Besides the leaders, other sectors showing particular strength last week included oilfield services (up 1.06%), petroleum refining (up 0.67%), and the depository financial institutions and electric and natural gas utilities sectors, each of which was up by 0.59% last week.

It was the second week in a row among the best performers for the refiners, depository financial institutions and the utilities, which had each notched gains during the Oct. 27 week of 0.34%, 0.29% and 0.31%, respectively.

On the other hand, oilfield services had spent both the Oct. 20 and Oct. 27 weeks among the Bottom Five worst-performing larges-sized sectors, with returns of 0.12% and 0.43%, respectively.

Chemicals makers mauled

On the downside, chemical manufacturing was the worst-performing large-sized sector on the week, losing 0.66%.

Other sectors posting notable losses last week included healthcare (down 0.63%), coal mining (down 0.35%), food stores (down 0.33%) and telecommunications (down 0.30%).

It was the coal mining sector’s second straight week among the Bottom Five, having also been there during the October 27 week, when it lost 0.43%. And coal has now been among the underachievers in three weeks out of the last four, having also been there during the Oct. 13 week with a loss of 0.12%.

Food stores, however, had spent the Oct. 27 week in the Top Five, in fact leading all of the other sectors with a 0.45% gain.
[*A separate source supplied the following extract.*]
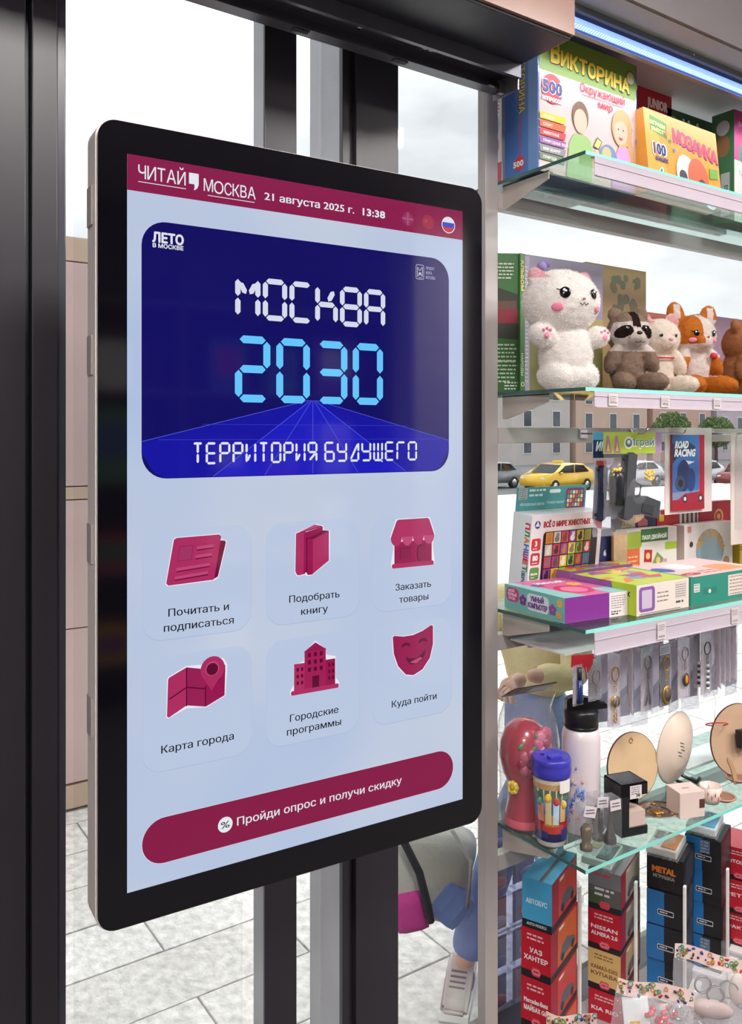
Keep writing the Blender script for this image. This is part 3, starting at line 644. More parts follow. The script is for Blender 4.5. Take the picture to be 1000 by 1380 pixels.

But the grocers have now also been part of the Bottom Five for two out of the past three weeks, posting a 0.16% loss during the Oct. 20 week.

Metals mining tops on year

On a year-to-date basis, metals mining led all of the large-sized sectors with a 10.63% cumulative gain, its second straight week at the top.

It was followed by amusement services (up 9.74%), in the runner-up spot for a second straight week, while primary metals processing (up 9.41%) was third best for the year for a fourth straight week.

Petroleum refining (up 9.40%) was fourth best on the year to date, while oilfield services (up 9.36%) was fifth strongest on the year.

Food stores struggle goes on

On the downside, food stores had the worst showing year to date (down 1.87%), its second straight week down at the bottom – and its fifth week there out of the prior six.

Coal mining (down 1.64%) fell to second worst on the year, after having been only third worst for the three straight weeks before that.

The sector changed places with miscellaneous retailing (up 2.50%), which moved up by one notch to just third-worst on the year.

Non-computer electronics and electrical manufacturing (up 2.56%) was fourth worst on the year, while oil and gas extraction (up 4.82%) – despite its strong showing on the week, as noted – was fifth worst on the year for a third week out of the last four.